“Common sense is the collection of prejudices acquired by age 18.”
Albert Einstein
Common sense is common because it favors the answer that seems obvious to the many. Yet truth is often subtle, nuanced, contextual and relative. Rarely is it black and white and almost always it is a matter of opinion.
Politicians and charlatans often appeal to common sense as a ploy. They use it to deflect inquiry and to lead the intellectually lazy and gullible down all manner of paths. Likewise, many people aver common sense because they fear to press beyond the obvious—to discover what might lie beyond their comfortable assumptions. As T.S. Eliot said, “only those who risk going too far can possibly find out how far one can go.”
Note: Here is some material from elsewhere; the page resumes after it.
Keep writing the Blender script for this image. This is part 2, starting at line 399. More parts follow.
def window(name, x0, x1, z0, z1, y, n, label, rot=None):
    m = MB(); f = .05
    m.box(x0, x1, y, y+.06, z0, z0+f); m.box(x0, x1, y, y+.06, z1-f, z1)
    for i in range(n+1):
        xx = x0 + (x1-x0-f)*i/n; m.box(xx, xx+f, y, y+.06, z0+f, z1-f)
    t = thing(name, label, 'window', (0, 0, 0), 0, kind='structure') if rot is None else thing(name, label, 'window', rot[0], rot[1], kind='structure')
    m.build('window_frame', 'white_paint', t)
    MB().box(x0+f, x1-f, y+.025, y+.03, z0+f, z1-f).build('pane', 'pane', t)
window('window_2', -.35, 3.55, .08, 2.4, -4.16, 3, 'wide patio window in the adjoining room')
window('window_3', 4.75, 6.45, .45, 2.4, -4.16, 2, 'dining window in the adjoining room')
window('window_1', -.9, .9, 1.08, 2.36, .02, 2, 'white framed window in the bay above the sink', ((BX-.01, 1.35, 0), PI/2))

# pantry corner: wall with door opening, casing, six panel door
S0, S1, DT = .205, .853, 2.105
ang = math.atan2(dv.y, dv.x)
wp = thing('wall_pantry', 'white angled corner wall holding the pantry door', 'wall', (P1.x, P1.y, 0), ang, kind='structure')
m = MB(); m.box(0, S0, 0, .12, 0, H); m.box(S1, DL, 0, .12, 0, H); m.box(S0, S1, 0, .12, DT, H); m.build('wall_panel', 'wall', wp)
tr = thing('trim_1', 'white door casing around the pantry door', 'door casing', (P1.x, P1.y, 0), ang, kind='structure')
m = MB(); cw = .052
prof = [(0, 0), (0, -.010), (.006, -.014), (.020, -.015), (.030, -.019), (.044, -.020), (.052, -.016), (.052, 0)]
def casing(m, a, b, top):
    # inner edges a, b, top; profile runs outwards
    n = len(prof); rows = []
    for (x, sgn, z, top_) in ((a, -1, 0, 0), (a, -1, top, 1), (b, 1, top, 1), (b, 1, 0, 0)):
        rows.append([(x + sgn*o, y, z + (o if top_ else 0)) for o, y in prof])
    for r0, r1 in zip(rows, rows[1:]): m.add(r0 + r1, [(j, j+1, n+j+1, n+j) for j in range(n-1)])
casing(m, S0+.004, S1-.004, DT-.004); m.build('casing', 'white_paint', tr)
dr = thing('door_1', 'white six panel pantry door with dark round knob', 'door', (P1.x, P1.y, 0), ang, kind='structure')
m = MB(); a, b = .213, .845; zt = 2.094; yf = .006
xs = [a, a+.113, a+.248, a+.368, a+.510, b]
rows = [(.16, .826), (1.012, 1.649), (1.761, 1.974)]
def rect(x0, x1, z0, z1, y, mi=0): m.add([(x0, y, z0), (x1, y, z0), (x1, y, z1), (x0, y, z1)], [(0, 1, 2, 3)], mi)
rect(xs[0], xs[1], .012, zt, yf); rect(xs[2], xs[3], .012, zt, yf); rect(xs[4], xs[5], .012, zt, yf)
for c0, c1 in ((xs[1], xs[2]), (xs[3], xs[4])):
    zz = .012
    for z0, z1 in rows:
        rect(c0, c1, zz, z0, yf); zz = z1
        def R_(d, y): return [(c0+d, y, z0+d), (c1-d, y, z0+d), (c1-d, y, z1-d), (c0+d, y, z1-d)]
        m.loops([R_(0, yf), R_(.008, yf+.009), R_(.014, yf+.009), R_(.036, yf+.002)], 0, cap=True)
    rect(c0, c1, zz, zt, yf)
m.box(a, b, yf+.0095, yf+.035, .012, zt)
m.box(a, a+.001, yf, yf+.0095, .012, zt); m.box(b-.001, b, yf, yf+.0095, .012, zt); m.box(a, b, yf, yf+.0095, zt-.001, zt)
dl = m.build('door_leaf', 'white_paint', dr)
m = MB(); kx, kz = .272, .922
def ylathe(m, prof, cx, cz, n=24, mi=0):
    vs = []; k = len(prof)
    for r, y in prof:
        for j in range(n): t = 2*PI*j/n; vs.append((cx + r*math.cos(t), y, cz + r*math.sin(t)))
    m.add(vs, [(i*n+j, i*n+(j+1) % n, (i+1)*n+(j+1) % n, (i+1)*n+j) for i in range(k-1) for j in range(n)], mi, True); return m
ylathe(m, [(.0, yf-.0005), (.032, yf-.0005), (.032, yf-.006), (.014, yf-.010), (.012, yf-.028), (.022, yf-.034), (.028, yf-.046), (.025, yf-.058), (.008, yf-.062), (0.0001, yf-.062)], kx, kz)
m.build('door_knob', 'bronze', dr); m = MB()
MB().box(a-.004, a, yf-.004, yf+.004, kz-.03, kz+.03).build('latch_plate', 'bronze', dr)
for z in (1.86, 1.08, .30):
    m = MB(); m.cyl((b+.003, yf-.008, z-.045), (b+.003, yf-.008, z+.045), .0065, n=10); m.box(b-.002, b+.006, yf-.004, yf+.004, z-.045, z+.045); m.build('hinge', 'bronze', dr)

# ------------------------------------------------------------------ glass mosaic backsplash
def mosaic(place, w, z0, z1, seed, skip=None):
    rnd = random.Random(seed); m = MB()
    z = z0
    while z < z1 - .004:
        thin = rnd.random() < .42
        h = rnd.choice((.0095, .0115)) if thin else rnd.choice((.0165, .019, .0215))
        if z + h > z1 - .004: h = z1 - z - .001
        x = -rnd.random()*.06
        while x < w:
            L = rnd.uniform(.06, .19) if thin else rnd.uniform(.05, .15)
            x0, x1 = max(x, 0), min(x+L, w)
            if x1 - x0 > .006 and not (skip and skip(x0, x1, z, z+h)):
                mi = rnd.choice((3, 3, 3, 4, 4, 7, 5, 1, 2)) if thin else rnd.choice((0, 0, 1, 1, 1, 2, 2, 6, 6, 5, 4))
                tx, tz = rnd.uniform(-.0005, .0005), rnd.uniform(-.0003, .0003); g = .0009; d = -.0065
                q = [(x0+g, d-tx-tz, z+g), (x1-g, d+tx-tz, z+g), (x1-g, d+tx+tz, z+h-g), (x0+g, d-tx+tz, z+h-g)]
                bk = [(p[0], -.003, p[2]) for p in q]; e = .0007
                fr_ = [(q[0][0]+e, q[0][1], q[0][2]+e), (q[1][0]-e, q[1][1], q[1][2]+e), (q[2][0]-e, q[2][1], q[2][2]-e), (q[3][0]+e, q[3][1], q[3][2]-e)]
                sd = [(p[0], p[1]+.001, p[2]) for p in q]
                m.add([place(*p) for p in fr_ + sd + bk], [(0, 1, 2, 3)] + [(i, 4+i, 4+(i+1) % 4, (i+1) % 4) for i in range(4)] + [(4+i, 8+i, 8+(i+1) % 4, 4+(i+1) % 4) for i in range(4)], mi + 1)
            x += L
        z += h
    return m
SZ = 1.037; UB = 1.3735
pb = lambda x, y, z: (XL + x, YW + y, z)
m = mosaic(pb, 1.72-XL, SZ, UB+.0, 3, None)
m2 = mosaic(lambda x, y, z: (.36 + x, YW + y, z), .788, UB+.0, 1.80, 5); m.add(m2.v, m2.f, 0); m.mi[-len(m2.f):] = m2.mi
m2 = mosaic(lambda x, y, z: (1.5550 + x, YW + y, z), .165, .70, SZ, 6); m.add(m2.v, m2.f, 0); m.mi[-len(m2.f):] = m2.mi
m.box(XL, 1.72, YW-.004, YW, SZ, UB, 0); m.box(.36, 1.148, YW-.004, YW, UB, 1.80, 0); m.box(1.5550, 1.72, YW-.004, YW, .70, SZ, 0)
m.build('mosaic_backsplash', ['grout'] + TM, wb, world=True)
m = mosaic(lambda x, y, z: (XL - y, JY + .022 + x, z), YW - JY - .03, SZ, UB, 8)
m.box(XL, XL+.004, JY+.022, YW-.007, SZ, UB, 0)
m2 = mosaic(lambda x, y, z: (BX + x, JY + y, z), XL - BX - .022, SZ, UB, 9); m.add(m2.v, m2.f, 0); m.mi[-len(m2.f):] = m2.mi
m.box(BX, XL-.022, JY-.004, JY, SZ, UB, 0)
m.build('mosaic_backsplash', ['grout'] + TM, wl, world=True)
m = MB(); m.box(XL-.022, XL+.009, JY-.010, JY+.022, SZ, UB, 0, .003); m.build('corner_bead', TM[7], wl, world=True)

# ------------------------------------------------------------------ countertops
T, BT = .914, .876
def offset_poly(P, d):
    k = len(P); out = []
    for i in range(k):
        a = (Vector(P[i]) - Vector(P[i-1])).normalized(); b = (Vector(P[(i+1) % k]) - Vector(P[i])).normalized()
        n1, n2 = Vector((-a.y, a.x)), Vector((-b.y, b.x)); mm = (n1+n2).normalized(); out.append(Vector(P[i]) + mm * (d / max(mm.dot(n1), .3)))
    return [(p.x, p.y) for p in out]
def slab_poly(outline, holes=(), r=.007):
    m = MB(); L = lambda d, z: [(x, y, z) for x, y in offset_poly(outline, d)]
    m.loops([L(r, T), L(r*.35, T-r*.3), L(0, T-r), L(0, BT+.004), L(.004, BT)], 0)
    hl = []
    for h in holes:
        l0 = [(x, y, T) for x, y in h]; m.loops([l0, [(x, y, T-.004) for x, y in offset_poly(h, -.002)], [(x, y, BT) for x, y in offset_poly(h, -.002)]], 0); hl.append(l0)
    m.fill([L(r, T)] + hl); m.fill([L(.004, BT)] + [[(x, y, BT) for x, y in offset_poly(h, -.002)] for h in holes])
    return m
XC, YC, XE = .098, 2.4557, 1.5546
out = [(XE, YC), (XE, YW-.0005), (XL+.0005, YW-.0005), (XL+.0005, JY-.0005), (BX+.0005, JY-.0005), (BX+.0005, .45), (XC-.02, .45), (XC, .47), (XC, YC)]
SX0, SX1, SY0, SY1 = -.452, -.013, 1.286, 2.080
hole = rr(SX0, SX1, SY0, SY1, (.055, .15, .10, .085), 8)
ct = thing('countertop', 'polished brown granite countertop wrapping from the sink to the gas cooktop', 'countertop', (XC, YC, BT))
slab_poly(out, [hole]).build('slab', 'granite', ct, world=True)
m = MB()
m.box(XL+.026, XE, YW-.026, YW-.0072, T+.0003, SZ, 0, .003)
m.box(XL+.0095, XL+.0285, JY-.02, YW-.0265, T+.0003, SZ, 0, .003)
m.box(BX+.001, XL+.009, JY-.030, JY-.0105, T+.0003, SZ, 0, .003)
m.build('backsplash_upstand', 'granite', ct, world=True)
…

© Michael Maurer Smith 2009


Yes, but…
“Common sense” also can function as a kind of Occam’s razor – itself the proposition that one should not increase, beyond what is necessary, the number of entities required to explain anything.
Certainly, truth can be “subtle, nuanced, contextual and relative”. On the other hand, there are people more than willing to turn subtle into obscure, nuanced into unbearably complex, contextual into beyond the limits of understanding and relative into valueless.
When those folks show up on the block, it’s often common sense that asks, “Aren’t we making this a little more complicated than it needs to be?” Or so it seems to me.
In any event, there’s another wonderful Einstein quotation that feels like it belongs here:
“Not everything that counts can be counted, and not everything that can be counted counts.”
The reference to Occam’s razor is apt, as is the Einstein quote you cite. I certainly do not advocate for the obscure or unbearably complex. However, I have grown weary of the many people who tell others what they should believe, because it is only “common sense.” Too often their common sense is but spouting the party line and intellectual sloth.